* Required task *
List every line in this data where the string "from" occurs.

* Provided data *
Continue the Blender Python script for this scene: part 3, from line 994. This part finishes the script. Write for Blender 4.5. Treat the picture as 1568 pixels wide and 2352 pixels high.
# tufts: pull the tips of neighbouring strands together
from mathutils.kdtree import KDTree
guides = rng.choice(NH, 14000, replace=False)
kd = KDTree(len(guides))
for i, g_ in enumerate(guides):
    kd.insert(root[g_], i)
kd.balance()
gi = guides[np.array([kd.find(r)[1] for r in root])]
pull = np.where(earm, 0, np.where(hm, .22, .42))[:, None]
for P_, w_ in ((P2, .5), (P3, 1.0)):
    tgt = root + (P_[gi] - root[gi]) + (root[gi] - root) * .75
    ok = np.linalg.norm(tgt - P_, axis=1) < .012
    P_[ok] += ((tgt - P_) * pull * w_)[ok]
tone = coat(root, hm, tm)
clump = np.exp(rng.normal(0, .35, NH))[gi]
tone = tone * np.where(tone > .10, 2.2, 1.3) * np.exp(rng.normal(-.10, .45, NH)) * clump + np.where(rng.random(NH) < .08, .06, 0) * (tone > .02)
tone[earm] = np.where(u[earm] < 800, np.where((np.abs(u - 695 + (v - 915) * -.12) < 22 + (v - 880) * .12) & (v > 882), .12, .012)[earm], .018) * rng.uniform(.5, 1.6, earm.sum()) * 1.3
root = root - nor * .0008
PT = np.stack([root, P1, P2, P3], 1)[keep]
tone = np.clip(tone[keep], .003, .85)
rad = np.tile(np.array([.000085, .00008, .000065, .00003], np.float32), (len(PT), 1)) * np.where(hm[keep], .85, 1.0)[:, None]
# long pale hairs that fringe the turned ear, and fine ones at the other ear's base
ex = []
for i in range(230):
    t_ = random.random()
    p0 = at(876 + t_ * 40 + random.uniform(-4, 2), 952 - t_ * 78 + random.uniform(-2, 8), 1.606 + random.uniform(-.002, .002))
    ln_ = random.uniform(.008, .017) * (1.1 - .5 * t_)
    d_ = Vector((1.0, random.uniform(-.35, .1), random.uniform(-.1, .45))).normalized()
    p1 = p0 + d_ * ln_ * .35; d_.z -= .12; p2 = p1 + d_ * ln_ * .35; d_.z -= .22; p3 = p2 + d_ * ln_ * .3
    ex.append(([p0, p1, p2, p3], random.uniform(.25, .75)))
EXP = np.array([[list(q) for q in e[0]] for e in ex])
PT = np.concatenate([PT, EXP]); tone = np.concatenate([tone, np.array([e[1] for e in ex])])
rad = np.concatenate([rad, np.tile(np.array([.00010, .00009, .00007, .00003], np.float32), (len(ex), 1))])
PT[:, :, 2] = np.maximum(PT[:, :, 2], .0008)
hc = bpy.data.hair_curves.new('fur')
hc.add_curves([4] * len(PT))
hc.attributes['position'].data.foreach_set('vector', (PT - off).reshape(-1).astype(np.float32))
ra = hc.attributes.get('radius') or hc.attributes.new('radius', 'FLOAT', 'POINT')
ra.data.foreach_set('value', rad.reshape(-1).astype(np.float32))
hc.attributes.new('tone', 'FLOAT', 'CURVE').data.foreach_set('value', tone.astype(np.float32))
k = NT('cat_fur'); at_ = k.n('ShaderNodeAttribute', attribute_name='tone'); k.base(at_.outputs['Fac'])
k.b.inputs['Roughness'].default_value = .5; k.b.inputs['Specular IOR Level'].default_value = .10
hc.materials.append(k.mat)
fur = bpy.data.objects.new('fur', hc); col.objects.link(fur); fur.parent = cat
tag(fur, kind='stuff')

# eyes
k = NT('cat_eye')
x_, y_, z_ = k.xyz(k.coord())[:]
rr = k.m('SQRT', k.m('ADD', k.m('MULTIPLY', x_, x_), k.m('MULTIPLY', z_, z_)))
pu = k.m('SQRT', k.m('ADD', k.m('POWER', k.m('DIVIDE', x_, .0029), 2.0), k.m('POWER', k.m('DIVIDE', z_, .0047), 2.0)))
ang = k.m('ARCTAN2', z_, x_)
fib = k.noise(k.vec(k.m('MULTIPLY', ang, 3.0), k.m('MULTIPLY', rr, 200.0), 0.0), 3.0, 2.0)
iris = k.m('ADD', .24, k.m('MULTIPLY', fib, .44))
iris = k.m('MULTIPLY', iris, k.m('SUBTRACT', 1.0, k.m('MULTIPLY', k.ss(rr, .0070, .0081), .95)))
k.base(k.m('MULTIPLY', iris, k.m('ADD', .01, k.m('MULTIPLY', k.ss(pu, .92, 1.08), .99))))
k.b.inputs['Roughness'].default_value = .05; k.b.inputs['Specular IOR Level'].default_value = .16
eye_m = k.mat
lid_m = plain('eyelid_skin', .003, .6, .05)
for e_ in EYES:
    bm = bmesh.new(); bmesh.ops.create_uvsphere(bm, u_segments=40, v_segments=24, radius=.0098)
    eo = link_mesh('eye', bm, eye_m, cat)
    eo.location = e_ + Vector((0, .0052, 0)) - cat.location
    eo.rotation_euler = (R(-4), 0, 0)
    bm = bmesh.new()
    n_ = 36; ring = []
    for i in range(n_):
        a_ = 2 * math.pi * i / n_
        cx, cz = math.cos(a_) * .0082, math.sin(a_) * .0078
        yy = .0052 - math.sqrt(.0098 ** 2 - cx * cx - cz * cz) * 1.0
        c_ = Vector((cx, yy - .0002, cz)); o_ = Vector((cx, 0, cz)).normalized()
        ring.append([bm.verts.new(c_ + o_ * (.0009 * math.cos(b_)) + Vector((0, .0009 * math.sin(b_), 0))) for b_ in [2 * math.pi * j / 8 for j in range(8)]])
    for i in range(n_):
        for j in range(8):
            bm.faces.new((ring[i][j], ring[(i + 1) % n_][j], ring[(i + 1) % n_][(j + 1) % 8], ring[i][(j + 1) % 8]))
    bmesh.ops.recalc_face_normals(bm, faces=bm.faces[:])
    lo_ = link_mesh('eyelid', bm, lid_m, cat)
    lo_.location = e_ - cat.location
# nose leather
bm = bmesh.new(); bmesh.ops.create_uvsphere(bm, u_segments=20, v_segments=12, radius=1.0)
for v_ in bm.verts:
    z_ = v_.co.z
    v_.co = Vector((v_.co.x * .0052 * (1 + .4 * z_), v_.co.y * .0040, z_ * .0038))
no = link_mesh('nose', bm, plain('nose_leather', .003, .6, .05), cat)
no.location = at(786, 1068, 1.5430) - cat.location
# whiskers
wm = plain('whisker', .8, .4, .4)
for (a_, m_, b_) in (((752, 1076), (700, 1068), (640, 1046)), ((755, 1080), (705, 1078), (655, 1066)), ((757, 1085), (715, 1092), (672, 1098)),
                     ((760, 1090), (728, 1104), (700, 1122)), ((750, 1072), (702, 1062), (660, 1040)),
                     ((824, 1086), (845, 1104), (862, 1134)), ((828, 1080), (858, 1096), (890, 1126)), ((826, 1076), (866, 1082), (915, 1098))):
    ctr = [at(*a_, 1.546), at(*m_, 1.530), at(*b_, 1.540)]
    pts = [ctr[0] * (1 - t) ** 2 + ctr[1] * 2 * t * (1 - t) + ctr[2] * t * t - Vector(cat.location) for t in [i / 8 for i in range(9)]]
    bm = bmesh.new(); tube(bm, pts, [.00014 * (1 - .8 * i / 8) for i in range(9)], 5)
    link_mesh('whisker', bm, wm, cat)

* Finished answer *
Continue the Blender Python script for this scene: part 3, from line 994. This part finishes the script. Write for Blender 4.5. Treat the picture as 1568 pixels wide and 2352 pixels high.
from mathutils.kdtree import KDTree